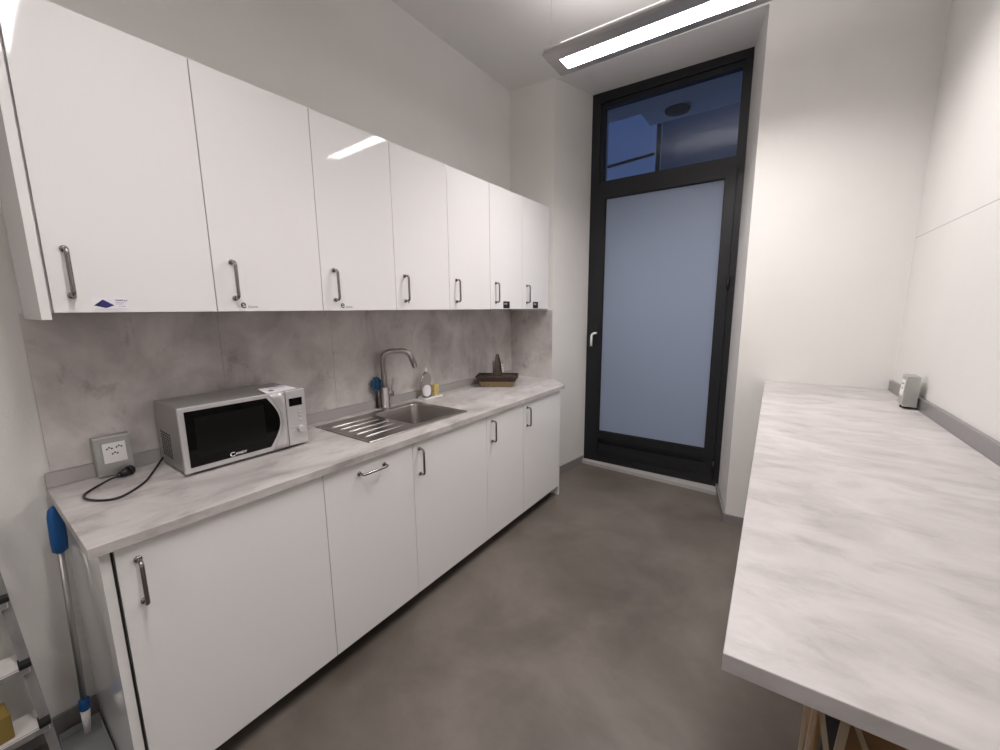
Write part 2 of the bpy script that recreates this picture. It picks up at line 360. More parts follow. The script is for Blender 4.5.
# ------------------------------------------------------------------ wall cabinets
XU = .352   # carcass front; door 18 mm in front of it
ZU, ZT = 1.486, 2.285
U = [.049, .4405, .8388, 1.2391, 1.638, 2.036, 2.432, 2.826]
UL = ['white glossy wall cabinet nearest the camera, blue pyramid sticker below its handle',
      'second white wall cabinet from the left, above the microwave, with a dark e sticker',
      'third white wall cabinet, reflecting the lamp, with the smaller-looking e sticker',
      'fourth white wall cabinet from the left, plain door with a tiny dot below the handle',
      'fifth white wall cabinet from the left, plain door above the soap bottle',
      'second last white wall cabinet before the door recess, black square sticker on it',
      'last white wall cabinet beside the door recess, narrow in view with a black square sticker']
def sticker_pyramid(parent):
    mb = MB(); mb.box(.3702, .3710, .127, .203, 1.4915, 1.5285)
    mb.m(1); x = .3711
    mb.poly3([(x, .131, 1.5065), (x, .153, 1.4995), (x, .158, 1.4995), (x, .1745, 1.5068), (x, .151, 1.5235)], .0003, (1, 0, 0))
    mb.m(3); mb.poly3([(.3715, .131, 1.5065), (.3715, .143, 1.5035), (.3715, .151, 1.5235)], .0002, (1, 0, 0))
    mb.text('PYRAMIDE Road', .0062, wall_T(x, .1775, 1.5195), font_scale_x=.62, bold=.0001)
    mb.m(2).text('facility & services', .0042, wall_T(x, .178, 1.514), font_scale_x=.72).text('office kitchen', .0042, wall_T(x, .178, 1.5095), font_scale_x=.72).text('tel. 02 4458', .0042, wall_T(x, .184, 1.5025), font_scale_x=.75)
    mb.box(.3710, .3712, .131, .202, 1.4955, 1.4962)
    tag(mb.build('sticker', [M['sticker'], M['navy'], M['ink2'], M['ink']], parent), 'white sticker with a blue pyramid logo')
def sticker_e(parent, y):
    mb = MB(); x = .3705
    mb.text('e', .042, wall_T(x, y - .002, 1.4985), depth=.0006, bold=.0003, font_scale_x=1.0)
    mb.m(1).text('.fuorre', .0135, wall_T(x, y + .0215, 1.4985), depth=.0006, font_scale_x=.95)
    tag(mb.build('sticker', [M['ink'], M['ink2']], parent), 'dark letter e followed by small grey lettering')
def sticker_square(parent, y):
    mb = MB(); mb.box(.3702, .3712, y, y + .078, 1.492, 1.540)
    mb.m(1).text('area', .022, wall_T(.3713, y + .012, 1.518), font_scale_x=1.0)
    tag(mb.build('sticker', [M['bplast'], M['louvre']], parent), 'black square sticker with white letters')
for i in range(7):
    y0, y1 = U[i], U[i + 1]
    c0 = .025 if i == 0 else y0
    t = thing('wall_cabinet', UL[i], 'cabinet', (.0, (y0 + y1) / 2, ZU), group='white wall cabinets above the worktop')
    def P(mb, name, m, par, o=(0, (y0 + y1) / 2, ZU)):   # geometry is written in room coordinates
        return mb.build(name, m, par, None)
    off = Vector((0, (y0 + y1) / 2, ZU))
    class PB(MB):
        def build(s, name, mats, parent=None, origin=None, smooth=False):
            if parent is T_: bmesh.ops.translate(s.bm, vec=-off, verts=s.bm.verts)
            return MB.build(s, name, mats, parent, None, smooth)
    T_ = t
    mb = PB(); e = .0006
    ys = .0455 if i == 0 else c0 + e
    ye = y1 - e
    mb.box(.001, XU, ys, ye, ZU + .003, ZT - .002)
    mb.build('body', M['carcass'], t)
    if i == 0:
        mb = PB(); mb.box(.001, .3705, .025, .0448, 1.467, ZT, bevel=.001); mb.build('side_panel', M['gloss'], t)
    if i == 6:
        mb = PB(); mb.box(.001, .366, 2.8275, 2.842, 1.475, ZT, bevel=.001); mb.build('side_panel', M['gloss'], t)
    mb = PB(); mb.box(XU + .0005, .370, y0 + .0015, y1 - .0015, ZU, ZT, bevel=.0012); dr = mb.build('door', M['gloss'], t)
    dr_off = -off
    h = make_handle((.370, y0 + (.041 if i == 0 else .060), 1.596), (0, 0, 1), dr); h.location = dr_off
    n0 = len(bpy.data.objects)
    if i == 0: sticker_pyramid(dr)
    if i == 1: sticker_e(dr, .517)
    if i == 2: sticker_e(dr, .924)
    if i == 3: MB().box(.3702, .371, 1.317, 1.325, 1.521, 1.529).build('sticker', M['ink2'], dr)
    if i == 5: sticker_square(dr, 2.185)
    if i == 6: sticker_square(dr, 2.585)
    for ch in dr.children: ch.location = dr_off

# ------------------------------------------------------------------ base cabinets
XB, XF = .588, .611
BY = [.047, .637, 1.088, 1.6615, 2.066, 2.596]
ZB0, ZB1 = .083, .866
BL = ['wide white base cabinet nearest the camera, under the microwave',
      'white dishwasher-like unit with the only horizontal handle, left of the sink cabinet',
      'white base cabinet under the sink bowl with vertical handle at its left',
      'narrow white base cabinet right of the sink cabinet',
      'last white base cabinet at the far end beside the door recess']
for i in range(5):
    y0, y1 = BY[i], BY[i + 1]
    off = Vector((0, (y0 + y1) / 2, 0))
    t = thing('base_cabinet', BL[i], 'cabinet', off, group='white base cabinets under the worktop')
    T_ = t
    mb = PB(); mb.box(.012, XB, y0 + (.0 if i else -.001), y1 - .001, .09, .60 if i in (1, 2) else .8705); mb.build('body', M['carcass'], t)
    if i in (1, 2):   # open at the top where the sink hangs
        mb = PB(); mb.box(.560, XB, y0 + .0, y1 - .001, .6005, .8705); mb.build('front_rail', M['carcass'], t)
    mb = PB(); mb.box(.50, .53, y0 + .001, y1 - .001, 0, .0895); mb.build('plinth', M['kick'], t)
    if i == 0:
        mb = PB(); mb.box(.012, .603, .020, .0415, .0, .8710, bevel=.001); mb.build('side_panel', M['gloss'], t)
        mb = PB(); mb.box(.56, .600, .0417, .0462, .09, .8705); mb.build('shadow_gap', M['kick'], t)
    if i == 4:
        mb = PB(); mb.box(.012, .606, 2.598, 2.616, .0, .8710, bevel=.001); mb.build('side_panel', M['gloss'], t)
    mb = PB(); mb.box(XB + .001, XF, y0 + .0013, y1 - .0013, ZB0, ZB1, bevel=.0012); dr = mb.build('door', M['gloss'], t)
    if i == 1: h = make_handle((XF, .857, .819), (0, 1, 0), dr)
    else: h = make_handle((XF, y0 + (.045, 0, .040, .052, .046)[i], .756 if i == 0 else .765), (0, 0, 1), dr)
    h.location = -off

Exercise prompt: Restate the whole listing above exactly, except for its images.

Answer to the task:
Write part 2 of the bpy script that recreates this picture. It picks up at line 360. More parts follow. The script is for Blender 4.5.
# ------------------------------------------------------------------ wall cabinets
XU = .352   # carcass front; door 18 mm in front of it
ZU, ZT = 1.486, 2.285
U = [.049, .4405, .8388, 1.2391, 1.638, 2.036, 2.432, 2.826]
UL = ['white glossy wall cabinet nearest the camera, blue pyramid sticker below its handle',
      'second white wall cabinet from the left, above the microwave, with a dark e sticker',
      'third white wall cabinet, reflecting the lamp, with the smaller-looking e sticker',
      'fourth white wall cabinet from the left, plain door with a tiny dot below the handle',
      'fifth white wall cabinet from the left, plain door above the soap bottle',
      'second last white wall cabinet before the door recess, black square sticker on it',
      'last white wall cabinet beside the door recess, narrow in view with a black square sticker']
def sticker_pyramid(parent):
    mb = MB(); mb.box(.3702, .3710, .127, .203, 1.4915, 1.5285)
    mb.m(1); x = .3711
    mb.poly3([(x, .131, 1.5065), (x, .153, 1.4995), (x, .158, 1.4995), (x, .1745, 1.5068), (x, .151, 1.5235)], .0003, (1, 0, 0))
    mb.m(3); mb.poly3([(.3715, .131, 1.5065), (.3715, .143, 1.5035), (.3715, .151, 1.5235)], .0002, (1, 0, 0))
    mb.text('PYRAMIDE Road', .0062, wall_T(x, .1775, 1.5195), font_scale_x=.62, bold=.0001)
    mb.m(2).text('facility & services', .0042, wall_T(x, .178, 1.514), font_scale_x=.72).text('office kitchen', .0042, wall_T(x, .178, 1.5095), font_scale_x=.72).text('tel. 02 4458', .0042, wall_T(x, .184, 1.5025), font_scale_x=.75)
    mb.box(.3710, .3712, .131, .202, 1.4955, 1.4962)
    tag(mb.build('sticker', [M['sticker'], M['navy'], M['ink2'], M['ink']], parent), 'white sticker with a blue pyramid logo')
def sticker_e(parent, y):
    mb = MB(); x = .3705
    mb.text('e', .042, wall_T(x, y - .002, 1.4985), depth=.0006, bold=.0003, font_scale_x=1.0)
    mb.m(1).text('.fuorre', .0135, wall_T(x, y + .0215, 1.4985), depth=.0006, font_scale_x=.95)
    tag(mb.build('sticker', [M['ink'], M['ink2']], parent), 'dark letter e followed by small grey lettering')
def sticker_square(parent, y):
    mb = MB(); mb.box(.3702, .3712, y, y + .078, 1.492, 1.540)
    mb.m(1).text('area', .022, wall_T(.3713, y + .012, 1.518), font_scale_x=1.0)
    tag(mb.build('sticker', [M['bplast'], M['louvre']], parent), 'black square sticker with white letters')
for i in range(7):
    y0, y1 = U[i], U[i + 1]
    c0 = .025 if i == 0 else y0
    t = thing('wall_cabinet', UL[i], 'cabinet', (.0, (y0 + y1) / 2, ZU), group='white wall cabinets above the worktop')
    def P(mb, name, m, par, o=(0, (y0 + y1) / 2, ZU)):   # geometry is written in room coordinates
        return mb.build(name, m, par, None)
    off = Vector((0, (y0 + y1) / 2, ZU))
    class PB(MB):
        def build(s, name, mats, parent=None, origin=None, smooth=False):
            if parent is T_: bmesh.ops.translate(s.bm, vec=-off, verts=s.bm.verts)
            return MB.build(s, name, mats, parent, None, smooth)
    T_ = t
    mb = PB(); e = .0006
    ys = .0455 if i == 0 else c0 + e
    ye = y1 - e
    mb.box(.001, XU, ys, ye, ZU + .003, ZT - .002)
    mb.build('body', M['carcass'], t)
    if i == 0:
        mb = PB(); mb.box(.001, .3705, .025, .0448, 1.467, ZT, bevel=.001); mb.build('side_panel', M['gloss'], t)
    if i == 6:
        mb = PB(); mb.box(.001, .366, 2.8275, 2.842, 1.475, ZT, bevel=.001); mb.build('side_panel', M['gloss'], t)
    mb = PB(); mb.box(XU + .0005, .370, y0 + .0015, y1 - .0015, ZU, ZT, bevel=.0012); dr = mb.build('door', M['gloss'], t)
    dr_off = -off
    h = make_handle((.370, y0 + (.041 if i == 0 else .060), 1.596), (0, 0, 1), dr); h.location = dr_off
    n0 = len(bpy.data.objects)
    if i == 0: sticker_pyramid(dr)
    if i == 1: sticker_e(dr, .517)
    if i == 2: sticker_e(dr, .924)
    if i == 3: MB().box(.3702, .371, 1.317, 1.325, 1.521, 1.529).build('sticker', M['ink2'], dr)
    if i == 5: sticker_square(dr, 2.185)
    if i == 6: sticker_square(dr, 2.585)
    for ch in dr.children: ch.location = dr_off

# ------------------------------------------------------------------ base cabinets
XB, XF = .588, .611
BY = [.047, .637, 1.088, 1.6615, 2.066, 2.596]
ZB0, ZB1 = .083, .866
BL = ['wide white base cabinet nearest the camera, under the microwave',
      'white dishwasher-like unit with the only horizontal handle, left of the sink cabinet',
      'white base cabinet under the sink bowl with vertical handle at its left',
      'narrow white base cabinet right of the sink cabinet',
      'last white base cabinet at the far end beside the door recess']
for i in range(5):
    y0, y1 = BY[i], BY[i + 1]
    off = Vector((0, (y0 + y1) / 2, 0))
    t = thing('base_cabinet', BL[i], 'cabinet', off, group='white base cabinets under the worktop')
    T_ = t
    mb = PB(); mb.box(.012, XB, y0 + (.0 if i else -.001), y1 - .001, .09, .60 if i in (1, 2) else .8705); mb.build('body', M['carcass'], t)
    if i in (1, 2):   # open at the top where the sink hangs
        mb = PB(); mb.box(.560, XB, y0 + .0, y1 - .001, .6005, .8705); mb.build('front_rail', M['carcass'], t)
    mb = PB(); mb.box(.50, .53, y0 + .001, y1 - .001, 0, .0895); mb.build('plinth', M['kick'], t)
    if i == 0:
        mb = PB(); mb.box(.012, .603, .020, .0415, .0, .8710, bevel=.001); mb.build('side_panel', M['gloss'], t)
        mb = PB(); mb.box(.56, .600, .0417, .0462, .09, .8705); mb.build('shadow_gap', M['kick'], t)
    if i == 4:
        mb = PB(); mb.box(.012, .606, 2.598, 2.616, .0, .8710, bevel=.001); mb.build('side_panel', M['gloss'], t)
    mb = PB(); mb.box(XB + .001, XF, y0 + .0013, y1 - .0013, ZB0, ZB1, bevel=.0012); dr = mb.build('door', M['gloss'], t)
    if i == 1: h = make_handle((XF, .857, .819), (0, 1, 0), dr)
    else: h = make_handle((XF, y0 + (.045, 0, .040, .052, .046)[i], .756 if i == 0 else .765), (0, 0, 1), dr)
    h.location = -off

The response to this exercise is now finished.